Ama Murakami harakiri
yapabiliyor yazarken.
Yukio Mişima’ya gelince...Kitabının
ismi Yaz Ortasında Ölüm. Öyküler uzun
ama kondisyonuma yeter. İnlemeden baş edebilirim. Henüz okumadım ama farklı bir
ritim de ondan bekliyorum her ne kadar Japonya’nın Batı’dan gelen zokayı
yuttuğu yılların başlangıcında yazmışta olsa en azında farklı bir aroma kalmış
olabilir. Mişima’nın televizyon önünde harakiri yaptığını yazmışlar arka
kapakta. Adam çatır çatır var oluşunu kitlesel bir gösteriyle sonlandırmış.
Bizim gibi kısmen Doğu ilkelerinde iddialı sözle başlayan ifadeler Japonya gibi
Uzak Doğu’da eyleme dökülüyor...Bir yazarın intiharı bedensel olduğu kadar
entelektüel bir göçtür. Ben olaya böyle bakmayı daha uygun görüyorum. Üstün
algı ve yaratının çorak bir ortamda sırf sıkıntıdan bile var oluşunu
sonlandırma ihtimali var. Eğer depresyon tüneline girildiyse çok daha
çabuklaşıp hatta mantıklı bir hal alıyor eylemin kendisi.
Konuşur gibi yazmak ne
kadar kıskanılacak bir yetenek. Özellikle Osmanlı’nın son döneminde yetişip
Cumhuriyetin ilk yıllarında kalem oynatan bir kaç yazar şaşırtıcı derecede
başarılı bu konuda. Örneğin bunlardan birisi Ref’i Cevad Ulunay diye bir zat...
İlk okuduğumda teybe kaydedip öyle mi yazmış diye çok merak etmiştim.

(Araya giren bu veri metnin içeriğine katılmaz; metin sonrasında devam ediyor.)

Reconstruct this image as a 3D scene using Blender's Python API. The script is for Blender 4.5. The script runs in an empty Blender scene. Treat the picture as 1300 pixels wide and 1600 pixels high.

Elinizdeki kitap yazı değil de sese bürünüyor. İşte edebiyat! Harfi ,satırı alt
eden ses... Refik Halit Karay’da öyledir. Çoğu zaman karşı koltuğa oturup anlatıp
durur benim için.
Bir de hiç şüphesiz
Halikarnas Balıkçısı... Onun Türkçedeki ustalığı da yine bu kassız, gevşek
tarzdan geliyor. O yüzden o kadar bol yazabilmiş ki bu yazarlar kıskanmamak
elde değil. Sırf konuşma dilinden yazı diline geçişteki mekanizmayı iyi çözmüş
olmalarından dolayı kalem oynatmak çocuk oyuncağına dönüşmüş onlar için...Yazmak
için bir disipline bile gerek duyduklarını sanmıyorum. Sadece muhabbetin havaya
saldığı kelimeleri teknik bir şekilde kalemden kağıda aktarmaları yetmiş...
****
İşte metrobüs kuyruğunda,
gri bir gökyüzünün sağanağı altında bütün bunları düşünürken (?!!) Sürekli
Zincirlikuyu geldi. Bizde küfrettik topluca. Kadınlı erkekli...
Aslında tek derdim bir
koltuk kapmaktı. Öyle kitap falan da okumayacaktım bu sabah. Vurup kafayı
uyuyacaktım.
Ağzım açık , kafam camda...
Karay... Evet, mekanizmayı çözmüş olmalılar!